Except that two weeks earlier, Steve Lavin, who coaches the nation's most storied program, UCLA, sat in the Maples Pavilion press room after edging the Cardinal in overtime and said the same thing. Big win for our program, beating Stanford.

This is the good news for Cardinal hoops fans. In the past five years, Stanford has gone from upstart to elite in the men's college basketball world. Head coach Mike Montgomery's troops finished the 1999-2000 season with a 27-4 record (second-best in school history), a share of the Pac-10 title and an NCAA-leading average victory margin of 20.2.

It's the bad news, too. Because while the team's success has meant hotter recruits, season-ticket sellouts and consecutive conference championships, it has also brought a permanent "favorite" tag and back-to-back early exits in the NCAA tournament. This year's tourney loss blindsided the Cardinal, the South Region's top seed, and drove home a point first made by Gonzaga last year. Underachieving and up-and-coming teams throughout the Pac-10 and the nation have hung a Cardinal-red target on the team's back. A win over Stanford -- like beating Duke or Kentucky or Kansas -- can put you on the map.

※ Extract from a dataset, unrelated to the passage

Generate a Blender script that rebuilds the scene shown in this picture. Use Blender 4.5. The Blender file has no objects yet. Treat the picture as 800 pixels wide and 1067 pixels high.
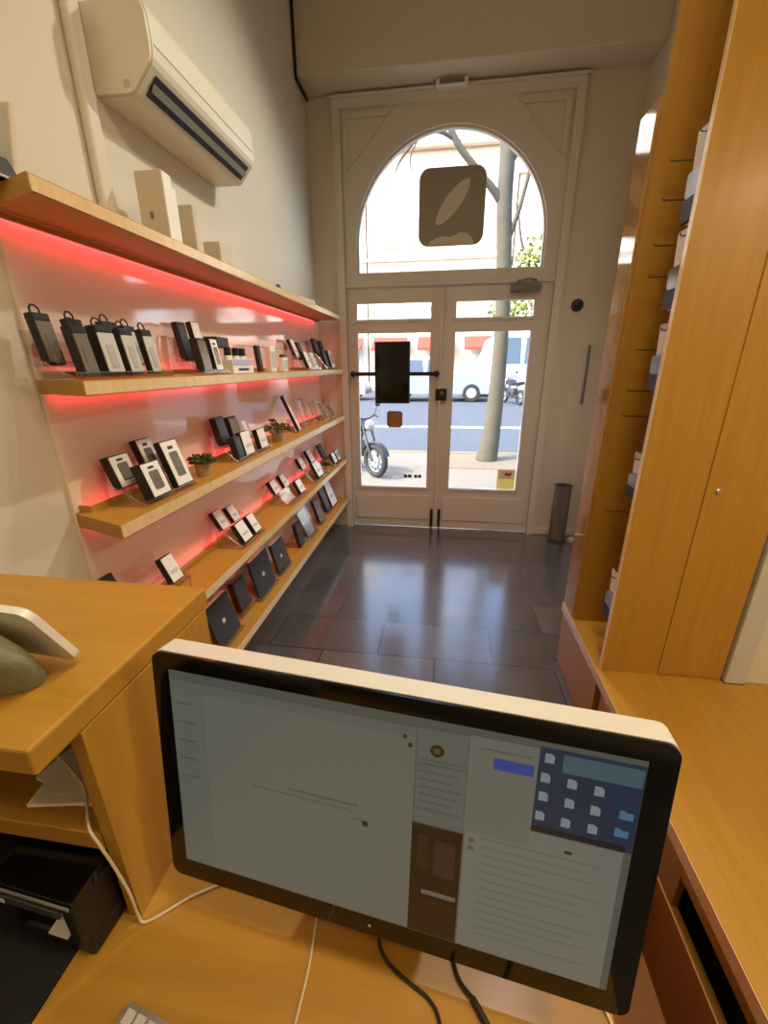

Two things distinguish perennial powerhouses from teams that enjoy a good season or two: they don't lose to second-rate teams, and they win most of their big games. Stanford, unused to the Goliath role, couldn't do either a year ago, losing to Oregon State and USC and falling out of the NCAAs before the Sweet Sixteen. This year, only three teams managed to knock off the Cardinal. But those were all big games. Stanford dropped two conference showdowns with Arizona, blew a chance to clinch the Pac-10 title against UCLA, and finally rolled over in the second-round slugfest vs. North Carolina. It was a strange record for a team driven by two senior co-captains (Mark Madsen and David Moseley) who had been to the Final Four and proved they could win in the clutch. "We had higher expectations of ourselves," Moseley said after the final game in Birmingham. "It hurts when you look into the eyes of your teammates and they're all teary-eyed."

On paper, next year's Cardinal team should be able to replace Madsen, the defensive workhorse, and Moseley, the guard who emerged this year as the team's most consistent player. Seven-foot center Jason Collins and sharpshooting Ryan Mendez ought to slide easily into their starting roles.

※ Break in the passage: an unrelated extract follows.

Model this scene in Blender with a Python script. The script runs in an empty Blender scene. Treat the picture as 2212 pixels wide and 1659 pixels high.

Next year's team will be deeper and more athletic. Look for freshmen Curtis Borchardt (a wiry post player who had the Pac-10 buzzing before breaking a foot in February) and Julius Barnes (a razzle-dazzle reserve point guard) to shine. And remember this name: Justin Davis. The 6-foot-8 redshirt is already drawing Madsen-like raves. "Justin basically has all the attributes that Mark has," Barnes says. "He'll fight for every ball. He's dunked on every post player on this team. He may even be more athletic than Mark."

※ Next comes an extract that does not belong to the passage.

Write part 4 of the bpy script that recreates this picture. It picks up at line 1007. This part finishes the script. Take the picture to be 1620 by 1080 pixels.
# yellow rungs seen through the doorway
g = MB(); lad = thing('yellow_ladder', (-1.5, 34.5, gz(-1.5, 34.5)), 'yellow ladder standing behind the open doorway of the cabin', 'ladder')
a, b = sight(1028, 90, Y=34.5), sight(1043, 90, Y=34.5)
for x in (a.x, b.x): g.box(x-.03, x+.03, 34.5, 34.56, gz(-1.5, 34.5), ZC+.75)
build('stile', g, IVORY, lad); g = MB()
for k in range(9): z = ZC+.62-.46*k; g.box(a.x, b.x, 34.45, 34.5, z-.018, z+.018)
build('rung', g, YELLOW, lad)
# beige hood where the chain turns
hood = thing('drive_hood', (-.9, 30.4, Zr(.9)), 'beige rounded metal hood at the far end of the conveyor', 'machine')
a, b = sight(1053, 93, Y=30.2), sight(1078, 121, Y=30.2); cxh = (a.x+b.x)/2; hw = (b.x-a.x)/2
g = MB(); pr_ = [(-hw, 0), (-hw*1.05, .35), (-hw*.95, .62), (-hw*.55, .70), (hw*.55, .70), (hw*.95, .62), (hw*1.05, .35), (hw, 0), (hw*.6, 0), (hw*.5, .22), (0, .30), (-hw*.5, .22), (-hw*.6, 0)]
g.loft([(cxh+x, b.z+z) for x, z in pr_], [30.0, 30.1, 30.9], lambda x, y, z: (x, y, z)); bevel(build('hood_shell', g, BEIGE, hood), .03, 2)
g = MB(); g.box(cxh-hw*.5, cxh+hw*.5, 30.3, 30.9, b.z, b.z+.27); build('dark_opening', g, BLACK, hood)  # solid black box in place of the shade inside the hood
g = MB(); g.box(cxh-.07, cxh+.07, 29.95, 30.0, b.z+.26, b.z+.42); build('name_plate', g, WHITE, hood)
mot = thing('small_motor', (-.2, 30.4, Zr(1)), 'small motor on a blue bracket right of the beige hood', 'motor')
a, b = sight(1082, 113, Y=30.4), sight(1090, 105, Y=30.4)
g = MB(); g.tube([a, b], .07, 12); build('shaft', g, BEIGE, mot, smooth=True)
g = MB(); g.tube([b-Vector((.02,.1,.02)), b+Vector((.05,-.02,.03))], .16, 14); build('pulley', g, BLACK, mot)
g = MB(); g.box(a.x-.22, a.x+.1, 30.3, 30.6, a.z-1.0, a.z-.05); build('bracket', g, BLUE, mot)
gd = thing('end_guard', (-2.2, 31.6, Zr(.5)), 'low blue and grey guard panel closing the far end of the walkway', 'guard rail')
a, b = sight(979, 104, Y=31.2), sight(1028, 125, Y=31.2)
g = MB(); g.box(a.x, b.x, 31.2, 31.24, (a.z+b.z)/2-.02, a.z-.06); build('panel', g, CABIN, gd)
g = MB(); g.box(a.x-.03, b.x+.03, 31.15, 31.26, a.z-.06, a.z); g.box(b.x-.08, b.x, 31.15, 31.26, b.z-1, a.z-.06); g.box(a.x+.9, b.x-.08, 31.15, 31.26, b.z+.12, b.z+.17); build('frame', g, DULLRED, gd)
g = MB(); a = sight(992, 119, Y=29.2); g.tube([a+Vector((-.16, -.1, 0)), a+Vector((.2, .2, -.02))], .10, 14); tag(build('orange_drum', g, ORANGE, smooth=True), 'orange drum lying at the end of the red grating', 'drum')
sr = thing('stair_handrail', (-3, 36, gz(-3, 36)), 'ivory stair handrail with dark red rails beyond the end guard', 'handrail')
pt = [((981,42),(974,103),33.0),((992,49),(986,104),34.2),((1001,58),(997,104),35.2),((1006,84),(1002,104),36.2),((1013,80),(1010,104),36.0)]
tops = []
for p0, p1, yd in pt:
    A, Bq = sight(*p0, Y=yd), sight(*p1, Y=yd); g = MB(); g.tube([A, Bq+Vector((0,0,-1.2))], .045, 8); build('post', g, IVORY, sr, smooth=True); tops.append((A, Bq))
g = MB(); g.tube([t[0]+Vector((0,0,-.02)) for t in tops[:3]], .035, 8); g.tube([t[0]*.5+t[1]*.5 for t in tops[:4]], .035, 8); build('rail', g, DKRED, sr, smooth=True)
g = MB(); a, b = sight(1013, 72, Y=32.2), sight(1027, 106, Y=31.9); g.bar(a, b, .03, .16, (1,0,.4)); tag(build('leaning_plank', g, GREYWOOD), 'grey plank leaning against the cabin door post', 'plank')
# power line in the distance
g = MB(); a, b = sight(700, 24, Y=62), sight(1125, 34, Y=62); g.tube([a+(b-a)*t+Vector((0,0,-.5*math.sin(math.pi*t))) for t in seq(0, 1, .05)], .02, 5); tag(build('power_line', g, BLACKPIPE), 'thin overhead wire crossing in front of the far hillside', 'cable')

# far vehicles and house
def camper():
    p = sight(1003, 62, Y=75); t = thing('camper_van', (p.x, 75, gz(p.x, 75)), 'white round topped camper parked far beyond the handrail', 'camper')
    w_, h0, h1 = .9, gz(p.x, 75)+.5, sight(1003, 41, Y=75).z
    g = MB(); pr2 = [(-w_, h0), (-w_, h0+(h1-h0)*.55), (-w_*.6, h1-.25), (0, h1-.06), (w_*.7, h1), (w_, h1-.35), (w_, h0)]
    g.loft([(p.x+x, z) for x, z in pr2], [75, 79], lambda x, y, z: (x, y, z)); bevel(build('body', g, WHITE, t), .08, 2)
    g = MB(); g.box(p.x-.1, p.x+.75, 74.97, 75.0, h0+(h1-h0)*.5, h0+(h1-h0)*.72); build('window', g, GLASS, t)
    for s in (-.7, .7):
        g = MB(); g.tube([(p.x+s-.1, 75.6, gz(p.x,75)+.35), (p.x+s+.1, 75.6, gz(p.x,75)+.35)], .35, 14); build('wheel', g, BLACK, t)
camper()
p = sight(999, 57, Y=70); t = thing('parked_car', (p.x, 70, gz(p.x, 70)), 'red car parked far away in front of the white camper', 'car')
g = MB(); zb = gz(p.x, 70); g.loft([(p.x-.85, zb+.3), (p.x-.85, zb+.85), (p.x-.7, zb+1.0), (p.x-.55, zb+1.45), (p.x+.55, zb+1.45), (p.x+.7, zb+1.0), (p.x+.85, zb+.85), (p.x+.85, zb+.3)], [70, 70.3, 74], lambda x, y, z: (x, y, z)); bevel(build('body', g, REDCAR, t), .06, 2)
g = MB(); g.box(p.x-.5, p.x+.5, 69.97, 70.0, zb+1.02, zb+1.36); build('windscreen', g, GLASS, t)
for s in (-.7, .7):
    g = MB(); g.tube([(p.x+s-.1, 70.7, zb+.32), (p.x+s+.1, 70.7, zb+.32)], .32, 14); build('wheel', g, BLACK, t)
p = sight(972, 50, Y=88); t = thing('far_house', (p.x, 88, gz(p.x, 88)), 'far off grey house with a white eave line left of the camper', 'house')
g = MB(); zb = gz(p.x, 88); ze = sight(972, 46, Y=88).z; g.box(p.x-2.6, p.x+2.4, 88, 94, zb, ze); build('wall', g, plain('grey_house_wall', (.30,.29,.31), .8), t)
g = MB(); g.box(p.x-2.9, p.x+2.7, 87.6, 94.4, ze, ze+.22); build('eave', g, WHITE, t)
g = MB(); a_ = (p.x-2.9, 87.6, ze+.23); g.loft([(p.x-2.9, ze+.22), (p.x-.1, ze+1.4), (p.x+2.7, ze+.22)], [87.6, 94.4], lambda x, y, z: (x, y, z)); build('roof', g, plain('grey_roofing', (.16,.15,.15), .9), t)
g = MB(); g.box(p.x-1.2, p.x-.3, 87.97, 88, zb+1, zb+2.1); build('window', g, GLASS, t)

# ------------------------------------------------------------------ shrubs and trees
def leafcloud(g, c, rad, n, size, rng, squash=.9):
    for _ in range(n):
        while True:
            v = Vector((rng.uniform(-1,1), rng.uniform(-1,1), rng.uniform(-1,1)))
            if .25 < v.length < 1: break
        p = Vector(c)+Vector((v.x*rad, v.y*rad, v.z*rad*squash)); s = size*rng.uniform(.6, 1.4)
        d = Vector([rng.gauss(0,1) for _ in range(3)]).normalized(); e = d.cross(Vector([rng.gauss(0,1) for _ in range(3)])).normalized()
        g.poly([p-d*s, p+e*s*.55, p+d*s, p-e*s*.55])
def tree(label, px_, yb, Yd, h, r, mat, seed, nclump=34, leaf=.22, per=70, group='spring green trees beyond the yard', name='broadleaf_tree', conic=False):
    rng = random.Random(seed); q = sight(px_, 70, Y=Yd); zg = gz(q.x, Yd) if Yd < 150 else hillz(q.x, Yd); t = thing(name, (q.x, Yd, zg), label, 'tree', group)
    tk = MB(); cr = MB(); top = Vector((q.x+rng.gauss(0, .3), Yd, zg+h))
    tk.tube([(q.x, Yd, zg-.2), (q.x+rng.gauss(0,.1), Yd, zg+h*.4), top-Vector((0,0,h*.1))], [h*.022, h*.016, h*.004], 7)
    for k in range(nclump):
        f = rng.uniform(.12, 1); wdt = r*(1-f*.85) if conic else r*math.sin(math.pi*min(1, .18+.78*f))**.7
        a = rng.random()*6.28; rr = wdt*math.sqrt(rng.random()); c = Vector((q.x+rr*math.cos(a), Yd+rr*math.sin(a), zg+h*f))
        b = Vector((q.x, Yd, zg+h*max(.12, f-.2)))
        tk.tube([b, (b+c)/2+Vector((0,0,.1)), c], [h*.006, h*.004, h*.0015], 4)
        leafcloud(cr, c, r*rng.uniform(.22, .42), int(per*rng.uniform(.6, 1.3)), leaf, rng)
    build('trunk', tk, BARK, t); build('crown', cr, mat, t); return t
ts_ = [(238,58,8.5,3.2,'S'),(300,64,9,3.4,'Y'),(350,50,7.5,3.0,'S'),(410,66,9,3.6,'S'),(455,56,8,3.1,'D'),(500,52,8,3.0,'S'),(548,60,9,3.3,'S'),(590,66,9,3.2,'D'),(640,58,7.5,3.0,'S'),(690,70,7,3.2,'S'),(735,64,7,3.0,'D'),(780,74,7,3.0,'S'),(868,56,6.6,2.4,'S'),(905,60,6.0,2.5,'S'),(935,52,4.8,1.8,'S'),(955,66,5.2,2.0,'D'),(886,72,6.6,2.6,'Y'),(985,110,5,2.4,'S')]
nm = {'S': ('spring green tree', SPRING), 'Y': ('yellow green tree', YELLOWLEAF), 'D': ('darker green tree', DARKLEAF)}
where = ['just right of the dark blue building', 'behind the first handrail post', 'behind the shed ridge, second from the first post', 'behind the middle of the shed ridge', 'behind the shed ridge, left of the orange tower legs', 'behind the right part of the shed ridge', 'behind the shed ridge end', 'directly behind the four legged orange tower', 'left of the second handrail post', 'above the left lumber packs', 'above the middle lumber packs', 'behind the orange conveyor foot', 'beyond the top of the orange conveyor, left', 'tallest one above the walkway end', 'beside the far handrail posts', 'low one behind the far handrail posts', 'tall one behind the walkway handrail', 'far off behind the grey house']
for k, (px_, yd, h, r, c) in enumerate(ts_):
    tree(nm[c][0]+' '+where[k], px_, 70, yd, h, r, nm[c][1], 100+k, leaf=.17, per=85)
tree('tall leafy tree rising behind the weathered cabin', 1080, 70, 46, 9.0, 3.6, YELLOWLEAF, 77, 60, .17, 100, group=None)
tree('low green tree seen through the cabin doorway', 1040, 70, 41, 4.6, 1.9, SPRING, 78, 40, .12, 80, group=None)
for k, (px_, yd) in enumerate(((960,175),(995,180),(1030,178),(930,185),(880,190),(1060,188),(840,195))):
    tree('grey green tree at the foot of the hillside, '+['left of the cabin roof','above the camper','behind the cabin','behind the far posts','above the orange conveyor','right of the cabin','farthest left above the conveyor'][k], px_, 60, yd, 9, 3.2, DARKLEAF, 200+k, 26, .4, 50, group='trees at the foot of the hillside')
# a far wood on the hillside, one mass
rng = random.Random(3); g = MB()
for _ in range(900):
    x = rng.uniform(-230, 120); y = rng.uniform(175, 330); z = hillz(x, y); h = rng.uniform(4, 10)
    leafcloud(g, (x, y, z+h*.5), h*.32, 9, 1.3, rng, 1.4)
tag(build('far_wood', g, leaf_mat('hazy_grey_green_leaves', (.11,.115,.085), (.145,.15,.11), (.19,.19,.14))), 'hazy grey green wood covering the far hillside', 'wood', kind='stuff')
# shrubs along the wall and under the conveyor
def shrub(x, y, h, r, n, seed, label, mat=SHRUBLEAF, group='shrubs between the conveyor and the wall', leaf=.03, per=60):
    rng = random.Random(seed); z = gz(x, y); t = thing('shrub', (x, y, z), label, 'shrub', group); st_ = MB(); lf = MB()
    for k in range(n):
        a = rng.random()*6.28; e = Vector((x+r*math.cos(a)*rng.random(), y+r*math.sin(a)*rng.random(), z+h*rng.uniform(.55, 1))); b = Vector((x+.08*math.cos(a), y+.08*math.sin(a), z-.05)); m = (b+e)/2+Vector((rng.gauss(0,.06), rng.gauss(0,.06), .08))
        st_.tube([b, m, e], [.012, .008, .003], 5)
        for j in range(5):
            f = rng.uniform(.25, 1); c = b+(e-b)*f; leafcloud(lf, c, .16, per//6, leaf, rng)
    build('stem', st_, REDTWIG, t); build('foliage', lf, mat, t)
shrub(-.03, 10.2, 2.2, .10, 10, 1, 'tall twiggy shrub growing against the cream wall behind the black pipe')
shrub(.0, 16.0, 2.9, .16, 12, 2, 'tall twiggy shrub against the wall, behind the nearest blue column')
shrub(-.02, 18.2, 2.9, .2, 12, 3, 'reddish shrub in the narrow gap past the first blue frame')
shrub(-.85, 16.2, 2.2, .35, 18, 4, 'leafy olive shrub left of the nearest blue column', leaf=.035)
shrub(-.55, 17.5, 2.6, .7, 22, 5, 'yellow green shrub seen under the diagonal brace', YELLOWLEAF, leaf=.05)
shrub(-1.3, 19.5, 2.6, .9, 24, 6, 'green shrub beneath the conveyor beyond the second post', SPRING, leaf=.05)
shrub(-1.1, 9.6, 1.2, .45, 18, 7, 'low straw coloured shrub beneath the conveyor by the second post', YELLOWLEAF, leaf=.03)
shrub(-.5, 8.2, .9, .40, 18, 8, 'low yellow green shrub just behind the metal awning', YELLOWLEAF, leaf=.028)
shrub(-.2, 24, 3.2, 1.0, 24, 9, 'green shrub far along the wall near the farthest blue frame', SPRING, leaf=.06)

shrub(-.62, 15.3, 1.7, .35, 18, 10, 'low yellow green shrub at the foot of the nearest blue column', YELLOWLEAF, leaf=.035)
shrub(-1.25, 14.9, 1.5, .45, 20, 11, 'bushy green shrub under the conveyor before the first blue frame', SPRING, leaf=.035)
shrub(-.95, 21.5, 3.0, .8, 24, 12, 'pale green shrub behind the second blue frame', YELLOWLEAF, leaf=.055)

When it comes to making that final transition from upstart to powerhouse, though, Stanford may miss its departing seniors dearly. A leadership void looms over next season. Several players -- including Mendez, point guard Mike McDonald and Pac-10 Co-Freshman of the Year Casey Jacobsen -- say they are ready to take the reins. Whoever steps up, count on this: Stanford will open the 2000-01 ranked in the top 10, it will contend for the Pac-10 crown, and every team that comes to Maples Pavilion will bring its A game. Beating Stanford, they know, would be a huge step for their programs.